◆ Exercise task
In the listing below, find the line with "COL = S.collection", then repeat exactly every line from the top through that one.

■ ■ ■ ■ ■ ■ ■

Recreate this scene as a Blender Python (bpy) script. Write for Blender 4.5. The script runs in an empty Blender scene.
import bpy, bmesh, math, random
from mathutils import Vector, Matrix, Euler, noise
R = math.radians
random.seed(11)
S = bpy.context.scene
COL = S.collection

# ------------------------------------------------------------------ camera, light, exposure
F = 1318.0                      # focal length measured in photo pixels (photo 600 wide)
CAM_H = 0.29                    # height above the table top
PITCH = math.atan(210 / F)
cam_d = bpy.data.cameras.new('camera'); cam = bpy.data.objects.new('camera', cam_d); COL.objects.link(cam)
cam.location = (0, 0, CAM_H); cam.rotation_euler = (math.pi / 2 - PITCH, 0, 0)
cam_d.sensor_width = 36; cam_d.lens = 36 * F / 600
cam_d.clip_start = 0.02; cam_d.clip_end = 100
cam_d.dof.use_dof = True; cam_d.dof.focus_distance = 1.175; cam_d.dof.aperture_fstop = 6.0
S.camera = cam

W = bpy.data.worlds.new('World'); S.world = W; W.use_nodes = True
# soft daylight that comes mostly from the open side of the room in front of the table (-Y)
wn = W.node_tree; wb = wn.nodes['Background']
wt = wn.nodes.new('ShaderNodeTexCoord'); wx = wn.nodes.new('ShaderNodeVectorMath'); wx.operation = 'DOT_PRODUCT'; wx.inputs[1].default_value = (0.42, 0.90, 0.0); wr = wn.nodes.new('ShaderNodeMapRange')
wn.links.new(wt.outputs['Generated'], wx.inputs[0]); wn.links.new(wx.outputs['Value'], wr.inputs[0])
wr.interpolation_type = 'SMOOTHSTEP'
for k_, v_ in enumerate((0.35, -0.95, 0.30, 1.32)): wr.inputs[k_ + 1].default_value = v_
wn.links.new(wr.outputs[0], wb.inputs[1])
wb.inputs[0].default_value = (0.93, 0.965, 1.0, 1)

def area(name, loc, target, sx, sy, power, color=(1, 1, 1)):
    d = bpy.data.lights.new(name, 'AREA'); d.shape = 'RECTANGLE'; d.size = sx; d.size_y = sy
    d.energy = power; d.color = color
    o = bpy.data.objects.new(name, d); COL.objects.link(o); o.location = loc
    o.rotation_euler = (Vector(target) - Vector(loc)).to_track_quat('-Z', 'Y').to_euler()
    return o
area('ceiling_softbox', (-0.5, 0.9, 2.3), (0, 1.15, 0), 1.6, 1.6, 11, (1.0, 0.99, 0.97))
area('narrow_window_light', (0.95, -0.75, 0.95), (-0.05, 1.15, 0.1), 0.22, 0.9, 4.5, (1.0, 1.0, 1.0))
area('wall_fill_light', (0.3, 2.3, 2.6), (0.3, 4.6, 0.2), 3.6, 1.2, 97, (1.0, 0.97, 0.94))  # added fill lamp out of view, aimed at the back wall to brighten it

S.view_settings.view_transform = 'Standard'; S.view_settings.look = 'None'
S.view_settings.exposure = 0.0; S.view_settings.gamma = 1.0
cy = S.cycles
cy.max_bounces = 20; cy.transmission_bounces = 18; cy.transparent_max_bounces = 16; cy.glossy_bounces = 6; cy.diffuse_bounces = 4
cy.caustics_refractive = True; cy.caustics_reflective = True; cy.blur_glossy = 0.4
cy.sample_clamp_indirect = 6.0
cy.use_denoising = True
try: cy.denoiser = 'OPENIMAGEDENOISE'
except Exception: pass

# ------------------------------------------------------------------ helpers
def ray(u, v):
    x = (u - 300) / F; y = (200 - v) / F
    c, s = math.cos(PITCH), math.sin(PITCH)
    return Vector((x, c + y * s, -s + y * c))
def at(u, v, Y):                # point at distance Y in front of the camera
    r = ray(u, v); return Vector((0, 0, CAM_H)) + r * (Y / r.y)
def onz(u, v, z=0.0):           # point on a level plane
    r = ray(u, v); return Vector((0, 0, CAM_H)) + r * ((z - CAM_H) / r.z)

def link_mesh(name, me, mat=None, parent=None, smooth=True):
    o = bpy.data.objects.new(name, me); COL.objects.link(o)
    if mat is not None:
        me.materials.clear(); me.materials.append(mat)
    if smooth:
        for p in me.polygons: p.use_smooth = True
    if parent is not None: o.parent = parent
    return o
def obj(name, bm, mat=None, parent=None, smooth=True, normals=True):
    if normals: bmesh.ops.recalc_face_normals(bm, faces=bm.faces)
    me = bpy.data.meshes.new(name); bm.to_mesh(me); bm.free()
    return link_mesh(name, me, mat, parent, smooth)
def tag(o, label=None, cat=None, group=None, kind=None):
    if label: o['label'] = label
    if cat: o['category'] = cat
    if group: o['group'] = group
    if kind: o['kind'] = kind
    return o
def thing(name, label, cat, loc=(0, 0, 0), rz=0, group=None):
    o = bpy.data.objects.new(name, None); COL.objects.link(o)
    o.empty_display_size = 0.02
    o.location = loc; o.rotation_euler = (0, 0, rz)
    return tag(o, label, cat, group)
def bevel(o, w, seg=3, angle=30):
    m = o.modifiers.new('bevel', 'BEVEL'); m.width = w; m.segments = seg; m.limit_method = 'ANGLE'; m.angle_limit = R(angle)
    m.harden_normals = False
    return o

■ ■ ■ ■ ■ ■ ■

◆ Reply to the task
Recreate this scene as a Blender Python (bpy) script. Write for Blender 4.5. The script runs in an empty Blender scene.
import bpy, bmesh, math, random
from mathutils import Vector, Matrix, Euler, noise
R = math.radians
random.seed(11)
S = bpy.context.scene
COL = S.collection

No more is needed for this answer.